Alguém imagina a ministra Dilma Rousseff sugerindo aumentar o superávit primário para enfrentar qualquer turbulência? Alguém imagina o ministro Guido Mantega sugerindo medidas para cortar gastos? Existe algum defensor da proposta de limitar os gastos com pessoal? Que conselhos ouvirá o presidente numa "sala de situação" para enfrentar um cenário de crise?

Não há exatamente um conjunto de idéias consistentes alternativas à política atual. O que alguns economistas do governo defendem é mais superficial. É uma idéia vaga, lesiva e mal costurada de que é possível e saudável aumentar gasto público. Uma atitude contrária a todas as reformas, como a da Previdência, por exemplo. São idéias de intervenção no câmbio, para deter o capital especulativo e estancar a queda do dólar, para não prejudicar os exportadores.
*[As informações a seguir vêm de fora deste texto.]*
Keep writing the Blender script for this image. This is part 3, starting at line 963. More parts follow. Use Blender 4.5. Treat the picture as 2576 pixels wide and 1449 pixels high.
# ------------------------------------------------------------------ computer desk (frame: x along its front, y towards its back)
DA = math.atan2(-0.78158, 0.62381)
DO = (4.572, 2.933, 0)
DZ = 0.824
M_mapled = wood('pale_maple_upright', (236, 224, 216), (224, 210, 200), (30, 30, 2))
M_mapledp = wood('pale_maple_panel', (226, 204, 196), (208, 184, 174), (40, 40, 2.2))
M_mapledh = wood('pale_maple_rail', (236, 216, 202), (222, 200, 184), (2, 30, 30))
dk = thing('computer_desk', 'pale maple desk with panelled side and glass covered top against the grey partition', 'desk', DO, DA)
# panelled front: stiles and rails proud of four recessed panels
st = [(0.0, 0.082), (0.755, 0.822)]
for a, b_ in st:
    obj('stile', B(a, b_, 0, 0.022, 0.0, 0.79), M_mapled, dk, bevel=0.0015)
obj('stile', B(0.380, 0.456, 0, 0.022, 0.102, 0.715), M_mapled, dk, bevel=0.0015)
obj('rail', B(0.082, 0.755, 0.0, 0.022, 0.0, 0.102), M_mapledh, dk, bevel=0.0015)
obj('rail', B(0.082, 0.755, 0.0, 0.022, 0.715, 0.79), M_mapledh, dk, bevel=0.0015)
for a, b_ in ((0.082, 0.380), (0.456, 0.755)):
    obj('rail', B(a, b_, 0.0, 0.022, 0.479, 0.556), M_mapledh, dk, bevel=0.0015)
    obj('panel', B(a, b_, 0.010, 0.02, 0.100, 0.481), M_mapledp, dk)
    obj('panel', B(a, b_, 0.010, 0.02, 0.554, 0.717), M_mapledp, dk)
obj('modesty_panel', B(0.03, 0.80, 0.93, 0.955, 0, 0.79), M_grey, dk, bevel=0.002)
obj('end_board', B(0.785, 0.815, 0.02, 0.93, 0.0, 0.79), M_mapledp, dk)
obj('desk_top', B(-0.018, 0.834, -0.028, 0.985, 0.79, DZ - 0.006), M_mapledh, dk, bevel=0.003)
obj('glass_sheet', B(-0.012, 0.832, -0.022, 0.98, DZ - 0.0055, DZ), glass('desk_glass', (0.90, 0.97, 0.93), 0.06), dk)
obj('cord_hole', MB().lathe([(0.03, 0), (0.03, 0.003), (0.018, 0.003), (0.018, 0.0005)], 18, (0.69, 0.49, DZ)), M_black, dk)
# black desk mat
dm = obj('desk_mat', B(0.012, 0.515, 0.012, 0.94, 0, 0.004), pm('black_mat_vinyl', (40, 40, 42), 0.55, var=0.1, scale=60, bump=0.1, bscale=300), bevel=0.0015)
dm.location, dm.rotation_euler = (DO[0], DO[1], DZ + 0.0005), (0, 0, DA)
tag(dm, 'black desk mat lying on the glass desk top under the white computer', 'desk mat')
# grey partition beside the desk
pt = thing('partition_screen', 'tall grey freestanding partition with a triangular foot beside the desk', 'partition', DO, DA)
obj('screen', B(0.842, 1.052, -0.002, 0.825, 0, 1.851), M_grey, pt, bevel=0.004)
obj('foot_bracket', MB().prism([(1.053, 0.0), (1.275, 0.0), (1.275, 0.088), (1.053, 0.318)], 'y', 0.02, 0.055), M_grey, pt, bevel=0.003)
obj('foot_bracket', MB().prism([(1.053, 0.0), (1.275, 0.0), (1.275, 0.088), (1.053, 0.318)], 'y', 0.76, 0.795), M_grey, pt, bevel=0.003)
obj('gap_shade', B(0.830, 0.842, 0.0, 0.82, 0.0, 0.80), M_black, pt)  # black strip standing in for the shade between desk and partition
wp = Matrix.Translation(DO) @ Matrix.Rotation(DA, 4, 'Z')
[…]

O problema é que, se alguma medida assim funcionasse, isso seria um incentivo aos exportadores, o que, contraditoriamente, traria mais dólares para o país, vale dizer, mais pressão baixista no câmbio. Os economistas dos quais o presidente se cercou neste segundo mandato preferem, em vez de metas de inflação rígida, um pouco mais de inflação que, na visão deles, permitiria mais crescimento; preferem redução do superávit primário, câmbio mais controlado, juros caindo mais, de forma voluntarista. Tudo isso inflaciona. Mas eles preferem ostentar o nome que, com sucesso, venderam à imprensa de "desenvolvimentistas". A velha política, herdada do governo anterior, se mantém dependurada no ar. Não tem mais apoios e suportes. Exceto no sitiado Banco Central.

Os intervencionistas

A política econômica não é mais a mesma. É apenas uma questão de tempo e oportunidade para que os economistas que hoje estão no governo, com visíveis sinais de poder, adotem medidas incompatíveis com o cardápio do primeiro mandato. O alvo dos economistas que são decisivos neste período do segundo mandato é o Banco Central. Eles planejam mudar a política monetária e cambial.